Mole 鼴 : a hidden favourite Mac app
Posted in daily
I discovered Mole in while catching up on my RSS feeds over breakfast, and it immediately earned a place in my menu bar. (I'm picky about what apps can claim a spot in my menubar, but that's a story for another post).
Coincidentally, that same morning, someone asked me for a recommendation for a macOS cleanup utility. Mole turned out to be the perfect test case. It quickly identified applications that could be removed, together with their leftover files, and grouped caches and other reclaimable data by how safe they were to delete.

Mole covers a surprisingly broad range of system maintenance tasks: cleanup, software management, optimisation, analysis and system monitoring.

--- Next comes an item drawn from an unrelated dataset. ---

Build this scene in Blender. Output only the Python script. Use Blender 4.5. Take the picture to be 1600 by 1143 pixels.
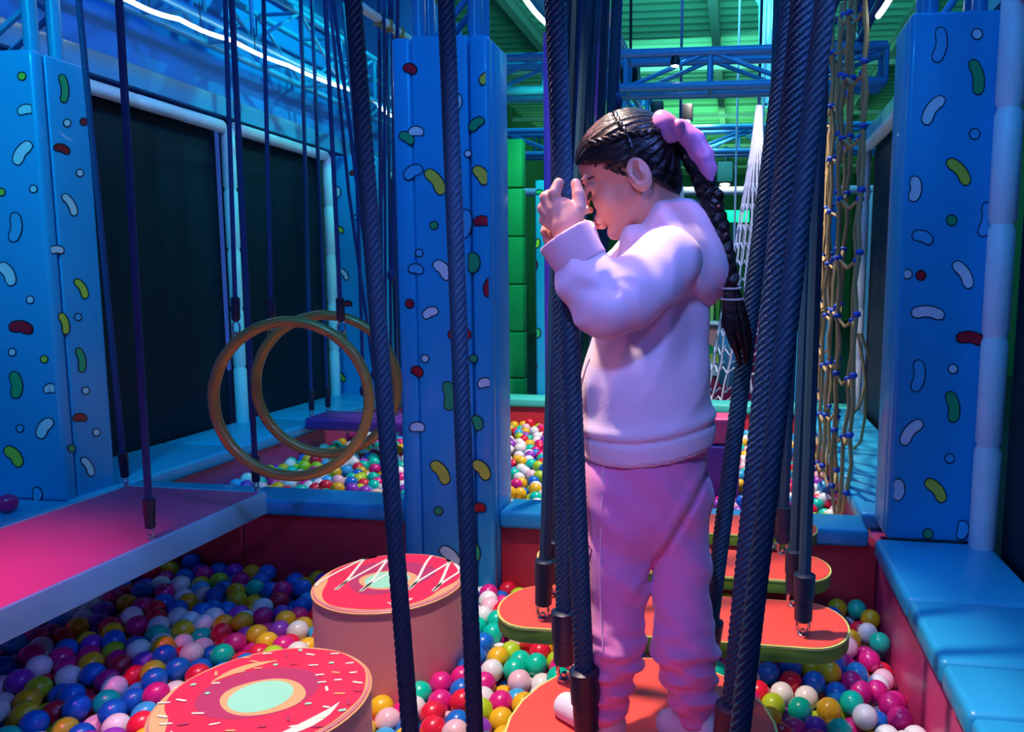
import bpy, bmesh, math, random
import numpy as np
from mathutils import Vector, Matrix

for o in list(bpy.data.objects): bpy.data.objects.remove(o)
SC = bpy.context.scene
COL = SC.collection
PI = math.pi
rnd = random.Random(7)

# ------------------------------------------------------------------ camera
CH = 1.05
_f, _cx, _cy = 1160.0, 990.0, 571.5
_yv = Vector((160, 131.5, 1160)).normalized()
_k = -.0716
_c = -131.5 / (160 * _k + 1160)
_zv = Vector((_k * _c, 1, _c)).normalized()
lh = lambda v: Vector((v[0], v[1], -v[2]))
_xv = lh(lh(_yv).cross(lh(_zv)))
CR = Vector((_xv[0], _yv[0], _zv[0])); CU = Vector((_xv[1], _yv[1], _zv[1])); CF = Vector((_xv[2], _yv[2], _zv[2]))
CC = Vector((0, 0, CH))
cam = bpy.data.cameras.new('camera')
camo = bpy.data.objects.new('camera', cam); COL.objects.link(camo)
camo.matrix_world = Matrix(((CR.x, CU.x, -CF.x, 0), (CR.y, CU.y, -CF.y, 0), (CR.z, CU.z, -CF.z, CH), (0, 0, 0, 1)))
cam.sensor_width = 36; cam.lens = _f / 1600 * 36; cam.shift_x = -190 / 1600
cam.clip_start = .02; cam.clip_end = 200
SC.camera = camo

def ray(px, py): return CF + CR * ((px - _cx) / _f) + CU * ((_cy - py) / _f)
def atY(px, py, Y): d = ray(px, py); return CC + d * (Y / d.y)
def atX(px, py, X): d = ray(px, py); return CC + d * (X / d.x)
def atZ(px, py, Z): d = ray(px, py); return CC + d * ((Z - CH) / d.z)
def proj(v):
    w = Vector(v) - CC; z = w.dot(CF)
    return _cx + _f * w.dot(CR) / z, _cy - _f * w.dot(CU) / z, z

# ------------------------------------------------------------------ light
SC.view_settings.view_transform = 'Standard'; SC.view_settings.look = 'None'
SC.view_settings.gamma = 1; SC.view_settings.use_curve_mapping = False
SC.view_settings.exposure = .6
W = bpy.data.worlds.new('world'); SC.world = W; W.use_nodes = True
W.node_tree.nodes['Background'].inputs[0].default_value = (.03, .10, .5, 1)
W.node_tree.nodes['Background'].inputs[1].default_value = .4

def lamp(kind, loc, aim, col, power, size=.3, size_y=None, angle=60, blend=.6):
    l = bpy.data.lights.new('light', kind); l.color = col; l.energy = power
    if kind == 'AREA':
        l.size = size
        if size_y: l.shape = 'RECTANGLE'; l.size_y = size_y
    elif kind == 'SPOT':
        l.shadow_soft_size = size; l.spot_size = math.radians(angle); l.spot_blend = blend
    else: l.shadow_soft_size = size
    o = bpy.data.objects.new('stage_and_fill_light', l); COL.objects.link(o)
    o.location = loc
    o.rotation_euler = (Vector(aim) - Vector(loc)).to_track_quat('-Z', 'Y').to_euler()
    return o
WARM = (1, .80, .66)
# warm white lamp over the middle of the near pit, and the same over the far pit
lamp('SPOT', (-.80, 1.40, 2.9), (-.42, 1.45, 0), WARM, 250, .05, angle=47, blend=.4)
lamp('SPOT', (-.2, 3.9, 2.9), (-.35, 4.2, 0), WARM, 300, .08, angle=80, blend=.6)
# magenta lamp on the hanging deck and the right wall
lamp('SPOT', (-1.5, .6, 2.6), (-2.05, 1.15, .3), (1, .12, .34), 190, .08, angle=42, blend=.9)
lamp('SPOT', (-.6, .9, 2.8), (.5, 1.2, .1), (1, .25, .55), 40, .1, angle=55, blend=.9)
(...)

Five tools, one native Mac app
Clean, Software, Optimize, Analyze, and Status, plus a menu bar HUD, privacy alerts, a battery charge limit, fan control, Keep Screen On, and Clean Screen, all in one app.
What won me over is the menu bar HUD, which provides an at-a-glance overview of what’s happening on your Mac, alongside uptime, macOS version and other useful system information. The entire app feels carefully designed, with thoughtful layouts, subtle interactions and consistent typography.
Quiet sounds like a mood, but for a tool it is a set of hard rules. Mole never flashes. A panel is either fully rendered or hidden, so there is no half-drawn card, no spinner sitting where a result will land, no white flash when an operation starts or ends. A scan finishes before the screen it produces appears, which means you never watch a surface assemble itself piece by piece. Waiting looks like one calm animation, not a loading bar.
Check mole.fit for screenshots and learn about the design process and the story of Mole.
Constant updates
Mole has been receiving frequent updates since I installed it. For example, you can now right-click its menu bar icon for quick access to the most common tools.
I don’t use the optimisation or analysis tools very often, but “Keep Screen On” and “Clean Screen” have become handy shortcuts. A “Clean Keyboard” mode would be a welcome addition during the current heatwave, but until then, I'll still rely on CleanMyKeyboard.
The latest version can even offer to remove leftover files automatically when you uninstall an application. A clever feature, but make sure you understand what it will delete as it can pop-up when updating an app.
Mole has quietly become one of those utilities I no longer think about because it’s simply always there. It’s beautifully designed, sensibly priced, and genuinely useful.
You can try every paid tool twice for free, and the app is a one-time purchase with lifetime updates for USD 19 (for 2 activations).